Leading the way for effective change in gender equality

by Olalla Cernuda on 31 Mar, 2018 08:17 • Español
Leading the way for effective change in gender equality

The International Triathlon Union (ITU) and its President, IOC Member Marisol Casado, have been for many years one of the greater role models for the sport community when it comes to gender balance. In an organization where gender equity is at the core of its constitution since its inception, it is now time to spread the word and help other organizations achieve those goals. With this in mind, the Gender Equality Leadership Forum, organised by the IOC and the Association of Summer Olympic International Federations (ASOIF), was the perfect scenario to explain our path to gender equality and try to engage with some other International Federations.

With more than 30 IF representatives attending, the event provided a platform for IF leaders to discuss the IOC’s Gender Equality Review Project, chaired by ITU’s President Marisol Casado, findings and recommendations, share best practices to adapt to their own organisations, and seek new solutions to improve gender equality in sports leadership.

The Forum was attended by over a 100 people from around the world, including 10 Presidents and 8 Secretary Generals, welcomed the evening prior by International Equestrian Federation (FEI) President and IOC Member Ingmar de Vos. He applauded the Forum as “an invaluable opportunity for us as a diverse sporting community to come together, define policies, set goals and share best practices”.

“If we are here it is because we can make a difference,” he said. “We can remove the barriers that have maintained a status quo for longer than we want to admit. Why, because our core business is sport – and sport can be and is a catalyst for change.”

IOC President and HeforShe Champion, Thomas Bach, attended the morning session and kick-started the discussions. In his remarks, he emphasised: “we need a two-way approach to make progress. We need on the one hand a top-down approach and other hand a bottom-up approach.” He expressed certainty that the recommendations of the IOC Gender Equality Review Project would help enact effective change. “We need a proactive individual approach. We all have to encourage women, mentor them, and then you get results. Nobody can ignore 50% of the population, 50% of the intelligence, to make their organization successful. We ask you to take leadership positions, and lead us to better organizations. And I have to thank Marisol Casado and all the other members of this Review Project for taking the lead on that”, he said.

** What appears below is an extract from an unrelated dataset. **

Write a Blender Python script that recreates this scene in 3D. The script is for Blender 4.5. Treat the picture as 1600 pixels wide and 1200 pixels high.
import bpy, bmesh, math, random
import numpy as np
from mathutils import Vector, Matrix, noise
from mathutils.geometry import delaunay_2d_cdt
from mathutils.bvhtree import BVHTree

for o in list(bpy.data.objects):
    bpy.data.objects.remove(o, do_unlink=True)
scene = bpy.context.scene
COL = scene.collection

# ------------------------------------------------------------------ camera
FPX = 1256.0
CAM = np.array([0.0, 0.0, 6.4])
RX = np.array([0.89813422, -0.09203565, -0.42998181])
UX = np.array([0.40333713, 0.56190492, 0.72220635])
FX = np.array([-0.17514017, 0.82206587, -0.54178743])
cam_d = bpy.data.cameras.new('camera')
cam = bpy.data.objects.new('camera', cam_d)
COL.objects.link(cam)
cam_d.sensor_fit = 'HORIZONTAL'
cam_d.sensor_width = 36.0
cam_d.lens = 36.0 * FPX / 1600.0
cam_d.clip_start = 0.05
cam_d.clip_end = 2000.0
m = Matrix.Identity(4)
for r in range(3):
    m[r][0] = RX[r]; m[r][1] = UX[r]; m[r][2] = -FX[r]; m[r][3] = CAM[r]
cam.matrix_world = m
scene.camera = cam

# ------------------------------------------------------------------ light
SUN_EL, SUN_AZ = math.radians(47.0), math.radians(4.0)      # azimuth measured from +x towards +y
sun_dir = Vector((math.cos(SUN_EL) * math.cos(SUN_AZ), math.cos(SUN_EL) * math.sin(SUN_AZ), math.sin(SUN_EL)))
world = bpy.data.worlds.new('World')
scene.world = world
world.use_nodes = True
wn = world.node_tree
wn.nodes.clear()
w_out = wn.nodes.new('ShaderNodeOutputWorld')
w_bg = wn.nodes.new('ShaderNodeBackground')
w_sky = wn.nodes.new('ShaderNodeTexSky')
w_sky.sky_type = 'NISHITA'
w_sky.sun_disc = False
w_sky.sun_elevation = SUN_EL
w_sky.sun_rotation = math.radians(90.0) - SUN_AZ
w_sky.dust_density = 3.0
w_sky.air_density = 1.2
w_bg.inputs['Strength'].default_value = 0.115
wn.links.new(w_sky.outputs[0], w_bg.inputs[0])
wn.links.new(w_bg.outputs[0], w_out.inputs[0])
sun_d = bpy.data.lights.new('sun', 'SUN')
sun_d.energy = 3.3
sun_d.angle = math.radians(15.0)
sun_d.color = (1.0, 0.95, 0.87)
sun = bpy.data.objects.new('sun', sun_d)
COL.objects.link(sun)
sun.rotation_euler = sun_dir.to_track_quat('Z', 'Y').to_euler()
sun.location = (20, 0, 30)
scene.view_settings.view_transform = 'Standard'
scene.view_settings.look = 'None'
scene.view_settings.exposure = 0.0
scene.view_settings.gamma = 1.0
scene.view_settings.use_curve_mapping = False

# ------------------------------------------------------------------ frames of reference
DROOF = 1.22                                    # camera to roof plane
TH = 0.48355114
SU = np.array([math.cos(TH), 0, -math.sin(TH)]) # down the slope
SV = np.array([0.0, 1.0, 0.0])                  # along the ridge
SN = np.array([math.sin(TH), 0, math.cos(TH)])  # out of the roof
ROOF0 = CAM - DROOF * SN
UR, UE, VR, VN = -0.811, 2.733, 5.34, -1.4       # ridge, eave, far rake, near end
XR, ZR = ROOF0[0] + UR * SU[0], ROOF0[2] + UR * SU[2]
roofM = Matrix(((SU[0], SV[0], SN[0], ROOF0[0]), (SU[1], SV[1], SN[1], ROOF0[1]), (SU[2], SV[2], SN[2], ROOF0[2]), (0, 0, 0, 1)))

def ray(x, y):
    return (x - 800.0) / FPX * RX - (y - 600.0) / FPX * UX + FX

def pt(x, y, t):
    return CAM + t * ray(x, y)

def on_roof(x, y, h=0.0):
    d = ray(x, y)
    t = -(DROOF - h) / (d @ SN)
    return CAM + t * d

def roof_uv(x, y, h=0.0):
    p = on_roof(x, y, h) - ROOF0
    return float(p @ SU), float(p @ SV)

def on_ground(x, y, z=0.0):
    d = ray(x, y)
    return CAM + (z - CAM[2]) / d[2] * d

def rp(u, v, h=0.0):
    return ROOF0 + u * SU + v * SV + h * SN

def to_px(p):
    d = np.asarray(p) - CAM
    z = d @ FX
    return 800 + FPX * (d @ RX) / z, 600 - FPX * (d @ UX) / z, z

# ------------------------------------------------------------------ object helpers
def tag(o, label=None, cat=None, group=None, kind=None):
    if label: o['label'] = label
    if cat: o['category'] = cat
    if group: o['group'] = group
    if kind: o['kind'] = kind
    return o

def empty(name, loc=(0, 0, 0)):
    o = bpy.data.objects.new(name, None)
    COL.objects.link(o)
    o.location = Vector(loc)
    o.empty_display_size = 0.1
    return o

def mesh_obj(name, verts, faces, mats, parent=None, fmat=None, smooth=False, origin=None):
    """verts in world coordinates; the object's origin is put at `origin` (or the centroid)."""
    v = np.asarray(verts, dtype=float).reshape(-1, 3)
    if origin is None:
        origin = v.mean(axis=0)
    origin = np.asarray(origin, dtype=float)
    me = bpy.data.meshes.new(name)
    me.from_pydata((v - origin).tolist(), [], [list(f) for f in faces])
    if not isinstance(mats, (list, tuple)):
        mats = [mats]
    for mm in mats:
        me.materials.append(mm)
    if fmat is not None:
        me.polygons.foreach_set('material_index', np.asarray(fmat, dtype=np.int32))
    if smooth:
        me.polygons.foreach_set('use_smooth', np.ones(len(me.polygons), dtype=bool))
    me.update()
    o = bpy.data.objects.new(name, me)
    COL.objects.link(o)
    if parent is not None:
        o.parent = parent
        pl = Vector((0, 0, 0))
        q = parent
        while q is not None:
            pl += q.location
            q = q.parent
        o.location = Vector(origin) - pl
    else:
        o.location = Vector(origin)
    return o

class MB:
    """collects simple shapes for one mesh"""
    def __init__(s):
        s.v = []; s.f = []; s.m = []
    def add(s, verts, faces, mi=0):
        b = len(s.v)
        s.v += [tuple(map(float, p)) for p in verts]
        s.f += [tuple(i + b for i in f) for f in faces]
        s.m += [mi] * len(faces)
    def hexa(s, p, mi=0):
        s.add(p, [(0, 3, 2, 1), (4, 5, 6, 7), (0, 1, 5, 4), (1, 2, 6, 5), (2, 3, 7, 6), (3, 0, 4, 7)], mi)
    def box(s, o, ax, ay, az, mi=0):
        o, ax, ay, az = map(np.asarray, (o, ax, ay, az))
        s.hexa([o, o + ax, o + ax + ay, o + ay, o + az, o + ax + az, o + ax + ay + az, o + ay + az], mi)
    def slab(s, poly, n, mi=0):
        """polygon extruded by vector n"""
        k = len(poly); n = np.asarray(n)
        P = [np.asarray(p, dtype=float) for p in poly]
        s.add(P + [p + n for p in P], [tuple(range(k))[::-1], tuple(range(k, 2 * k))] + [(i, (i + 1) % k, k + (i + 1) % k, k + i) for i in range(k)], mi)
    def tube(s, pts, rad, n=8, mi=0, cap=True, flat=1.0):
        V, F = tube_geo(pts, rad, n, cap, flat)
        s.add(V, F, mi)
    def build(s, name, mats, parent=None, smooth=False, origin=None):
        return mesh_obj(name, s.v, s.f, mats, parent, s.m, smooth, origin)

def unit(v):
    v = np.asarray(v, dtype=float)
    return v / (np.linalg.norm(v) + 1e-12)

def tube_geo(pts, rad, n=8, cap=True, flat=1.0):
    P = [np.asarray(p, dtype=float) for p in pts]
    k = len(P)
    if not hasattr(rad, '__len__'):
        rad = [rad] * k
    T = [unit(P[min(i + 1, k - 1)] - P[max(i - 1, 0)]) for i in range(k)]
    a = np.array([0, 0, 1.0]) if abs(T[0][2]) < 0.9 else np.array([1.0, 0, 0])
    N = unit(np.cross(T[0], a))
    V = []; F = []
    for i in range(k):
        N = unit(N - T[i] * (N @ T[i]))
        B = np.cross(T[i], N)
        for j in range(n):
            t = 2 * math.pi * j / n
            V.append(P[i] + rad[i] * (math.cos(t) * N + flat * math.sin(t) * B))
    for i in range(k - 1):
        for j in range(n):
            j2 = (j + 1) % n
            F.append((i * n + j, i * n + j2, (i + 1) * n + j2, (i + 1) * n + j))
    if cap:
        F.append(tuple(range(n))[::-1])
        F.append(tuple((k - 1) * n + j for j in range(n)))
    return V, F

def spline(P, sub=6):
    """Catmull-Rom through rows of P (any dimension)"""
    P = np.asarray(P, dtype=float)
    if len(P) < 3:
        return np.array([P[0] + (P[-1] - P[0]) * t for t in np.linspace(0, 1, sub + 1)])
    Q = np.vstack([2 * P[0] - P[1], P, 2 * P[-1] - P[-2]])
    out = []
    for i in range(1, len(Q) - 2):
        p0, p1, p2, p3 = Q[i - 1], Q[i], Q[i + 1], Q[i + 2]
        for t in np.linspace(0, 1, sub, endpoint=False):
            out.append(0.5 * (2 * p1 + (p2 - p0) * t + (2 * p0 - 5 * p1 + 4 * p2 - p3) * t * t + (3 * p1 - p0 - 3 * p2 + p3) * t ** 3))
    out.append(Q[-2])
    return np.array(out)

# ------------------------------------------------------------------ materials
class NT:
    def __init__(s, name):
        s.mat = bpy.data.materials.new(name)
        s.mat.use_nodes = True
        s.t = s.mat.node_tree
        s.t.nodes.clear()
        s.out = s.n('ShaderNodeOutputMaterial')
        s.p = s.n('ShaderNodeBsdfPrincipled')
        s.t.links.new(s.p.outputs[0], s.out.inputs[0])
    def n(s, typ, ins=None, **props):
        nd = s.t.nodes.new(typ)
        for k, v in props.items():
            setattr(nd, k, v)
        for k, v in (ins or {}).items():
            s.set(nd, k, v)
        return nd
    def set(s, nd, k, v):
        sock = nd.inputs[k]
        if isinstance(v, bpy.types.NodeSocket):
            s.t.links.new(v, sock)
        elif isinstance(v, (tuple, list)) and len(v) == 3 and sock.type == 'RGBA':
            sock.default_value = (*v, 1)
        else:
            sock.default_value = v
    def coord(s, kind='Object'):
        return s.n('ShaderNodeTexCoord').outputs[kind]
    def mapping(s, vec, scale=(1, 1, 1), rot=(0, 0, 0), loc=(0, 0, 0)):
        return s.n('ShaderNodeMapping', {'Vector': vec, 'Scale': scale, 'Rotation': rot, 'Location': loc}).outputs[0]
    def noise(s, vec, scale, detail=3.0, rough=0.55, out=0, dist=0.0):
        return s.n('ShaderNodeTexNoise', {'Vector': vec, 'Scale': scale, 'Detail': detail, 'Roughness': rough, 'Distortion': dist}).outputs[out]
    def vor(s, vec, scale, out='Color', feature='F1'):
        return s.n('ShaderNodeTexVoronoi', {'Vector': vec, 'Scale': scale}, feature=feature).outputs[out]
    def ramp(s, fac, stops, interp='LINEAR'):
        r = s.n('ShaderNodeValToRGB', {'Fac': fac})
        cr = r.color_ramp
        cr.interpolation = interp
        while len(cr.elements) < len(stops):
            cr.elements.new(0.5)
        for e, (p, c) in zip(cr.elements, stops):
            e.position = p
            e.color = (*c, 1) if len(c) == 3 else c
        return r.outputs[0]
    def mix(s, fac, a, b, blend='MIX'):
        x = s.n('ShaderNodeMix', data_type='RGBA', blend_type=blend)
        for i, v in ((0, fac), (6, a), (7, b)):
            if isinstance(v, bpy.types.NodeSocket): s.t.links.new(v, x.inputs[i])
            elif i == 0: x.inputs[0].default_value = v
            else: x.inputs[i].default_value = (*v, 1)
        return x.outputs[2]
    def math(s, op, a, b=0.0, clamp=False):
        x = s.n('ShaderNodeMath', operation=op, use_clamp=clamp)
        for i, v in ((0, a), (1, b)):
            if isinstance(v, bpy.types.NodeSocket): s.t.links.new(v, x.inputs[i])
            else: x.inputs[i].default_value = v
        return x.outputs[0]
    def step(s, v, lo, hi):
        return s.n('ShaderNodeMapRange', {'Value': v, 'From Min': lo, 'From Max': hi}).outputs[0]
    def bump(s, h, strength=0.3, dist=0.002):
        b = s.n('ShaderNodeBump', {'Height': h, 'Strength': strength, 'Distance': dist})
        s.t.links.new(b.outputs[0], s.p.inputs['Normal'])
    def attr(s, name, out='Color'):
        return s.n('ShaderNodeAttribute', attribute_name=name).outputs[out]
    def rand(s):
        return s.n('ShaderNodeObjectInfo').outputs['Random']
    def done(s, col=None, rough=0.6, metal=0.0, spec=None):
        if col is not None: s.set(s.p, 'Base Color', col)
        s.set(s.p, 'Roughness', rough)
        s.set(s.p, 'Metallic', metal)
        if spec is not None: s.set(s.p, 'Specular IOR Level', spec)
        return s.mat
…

The electoral process was the theme of the first session, with the Forum discussing ways to develop strategies for a gender-balanced representation in governance bodies. Johan Druwé, president of the Belgian triathlon and duathlon federation, explained how the articles included on ITU’s Constitution are key to guarantee the equal treatment and representation, not only for athletes, but also for helping women in leadership positions.

The Forum also tackled gender equal portrayal. Avoiding bias and stereotypes in the representation of women and men is a crucial step on the path towards gender equality, in all areas of life. The session raised awareness on what constitutes gender bias, the powerful role of sports coverage in shaping norms and stereotypes, and how sports organisations can challenge these norms and set the tone to promote balanced coverage and portrayal of sportspeople – irrespective of gender. Concrete tools were shared with the leaders present, to positively influence how their female athletes are portrayed.

Closing the Forum, Marisol Casado, concluded: “I have been very inspired by the discussions we have seen today. Now is the hard part.  We have to continue the work that each Federation is doing but we must take bolder steps […] as we each oversee the implementation of these actions.”

“We now have not only some clear steps, but also clear deadlines, measurable actions that we all have to achieve, and that’s a great step forward”, she said.

Covering five key areas – sport, portrayal, funding, governance and human resources – the 25 recommendations of the IOC’s Gender Equality Review Project create an actionable roadmap to work with all of the IOC’s partners and affiliates around the world to advance gender equality within the Olympic Movement and the global sports community.

On March 29, ITU President, Marisol Casado, also participated as a keynote speaker in the UK Sport International Leadership Programme, held in Lausanne, an initiative that aims to develop individuals from the UK who are seeking to operate successfully within international sport governing bodies. “One of our main responsibilities as current leaders is to mentor the new generation of leaders, lead by example, as participating in those Forums is always an amazing tool to discover new talented individuals that will be, for sure, joining our organizations in the near future”, she said.